I bought some fresh shallots (they're all the rage, but I don't know what to do with them yet), a different kind of Kale (beautiful!), than my friend Marnie gave me some DELICIOUS Michigan blueberries and her son, Ben, gave us some cherry tomatoes and peppers he grew in his OWN garden! WOO HOO! Way to go BEN!!

So, because David's been gone on a business trip I haven't been whipping up the veggies like I should be. It's more fun when someone appreciates them! K & K appreciate the occasional smoothie and the multi-colored carrots, but not some of my more "eccentric" dishes. As a result, We didn't consume all of last week's bounty! On the left you can see a beautiful Kale leaf in all its glory! One the right, however, is a pathetic yellow thing that sat too long in my fridge! I'll probably still use them both! ;)

So shallots are supposedly the big thing.
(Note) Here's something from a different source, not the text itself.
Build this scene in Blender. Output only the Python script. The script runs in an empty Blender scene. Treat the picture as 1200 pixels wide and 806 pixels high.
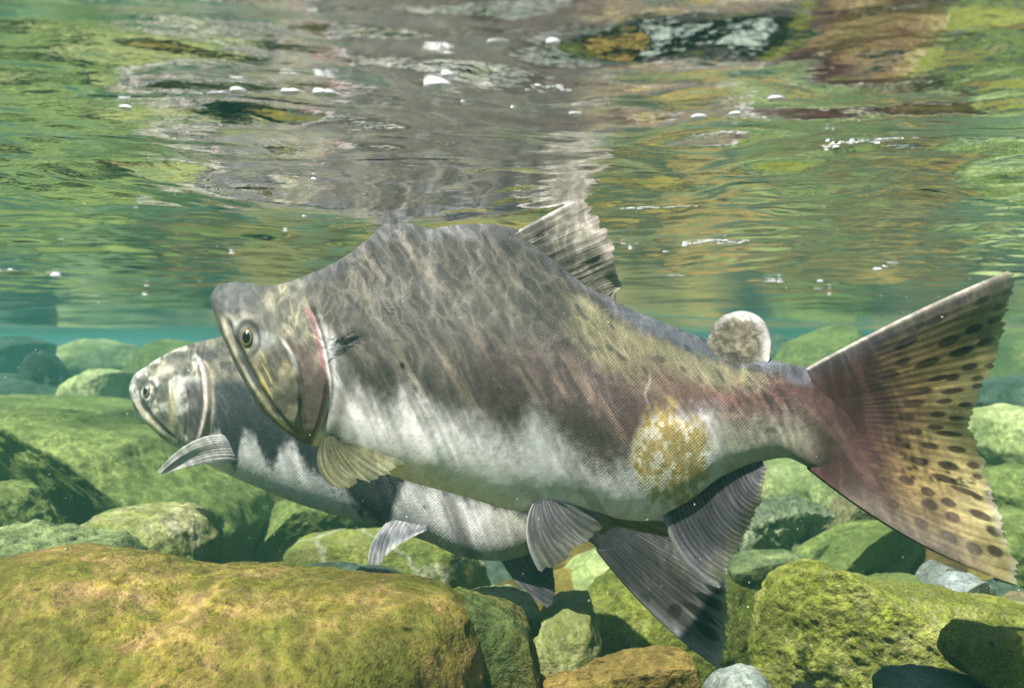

They're pretty pricey in the store and lots and lots of recipes call for them, but I just usually ended up substituting green onion. They certainly are gorgeous! The smell heavenly, too!

We went to the $3 showing of Eclipse this last Sunday and took along some Hummus w/Greens and pita chips. They were a big hit! We had been planning on making Naan bread pizzas for dinner when Kyle asked for a layer of that "good green stuff" on his pizza. I didn't have any made up so I used almost the whole bag of salad greens and the tops off of one of the fennel bulbs. It was delicious! The recipe is on my RECIPES!~ tab.

Greens 101 with Anya Mast & Chef Amy Sherridan!

It ain't easy eatin' greens.... LOTS of greens!~ EVERY WEEK! We were actually doing okay, but I was really excited that Trillium Haven Farm offered a GREENS 101 class, and for only $25! (The food alone was worth that!) Chef Amy Sherridan (left) and Anya Mast (right) put on an amazing demonstration of using seasonal, local greens in a variety of ways.

Notice Anya's green apron...always the attention to detail! Also, our napkins were a beautiful tribute to green veggies!

I was too busy taking copious notes to take photos during the demonstration, but I got a couple of shots of the completed table and our plate! I've used several of the recipes repeatedly since and have had lots of great success! My favorites are on the RECIPES page.

Participants helping themselves to the delectable dishes~

From the Top:
Roasted Turnip and Greens (from Food & Wine), Napa Salad with Green Goddess Dressing, Palak Paneer on Basamati Rice, Quinoa with Spinach*, under the dark rice crackers: Hummus w/Greens*, in the bowl: Kale and White Bean Soup. We also had a deliciously refreshing & palate cleansing ginger/lime tea!

Chef Amy was kind enough to pull a bowl of the soup prior to adding the sausage. It was ALL delicious! In addition to the recipes I learned a LOT of techniques and where to go for some of the more interesting ingredients! I spent a good 1 1/2 in Horrock's looking for some of the specialty items. I also stopped in a very ethnic grocery store in the Towne & Country plaza on Kalamazoo Ave. by 44th Street. EVERYTHING was labelled in a language that I could not BEGIN to interpret! I sheepishly purchased some buckwheat groats (I could see them through the bag) and a bar of interesting chocolate. It has air bubbles in it and a "whipped" consistency. I can't wait for the next class!


My Quinoa with Spinach dish!

Blackberry Pie! OH MY!!

We have these "volunteer" blackberry canes next to our house. We've gotten a couple of handfuls in past years, but I haven't really done anything to them THIS year, when the cable guy came to check the connections I noticed they were REALLY full of blooms. So I gave it a couple of weeks and harvested a colander full of DELICIOUS, JUICY blackberries!

Since we also received the organic strawberries from Artisian Farms I add a few of those, too.

The strawberries were so tiny and sweet. I tried some on the way home, they immediately reminded me of the berries I picked as a little girl in our family garden. I could be found sneaking around, nibbling through the rows. I can remember one time, just as I finished tasting my way through the garden and went inside the house only to have my mom ask me to go get the ripe berries. OOOPS! I picked a few green ones, and had to take her to the garden to show here there were no other red ones. I think she saw the berry juice stains on my fingers! :)

I made the pie crust with organic whole wheat flour, and organic sugar and organic lemon juice (it breaks up the gluten and gives a flakier crust). It bubbled over and was SO JUICY that we needed some homemade ice cream to help it "stay together."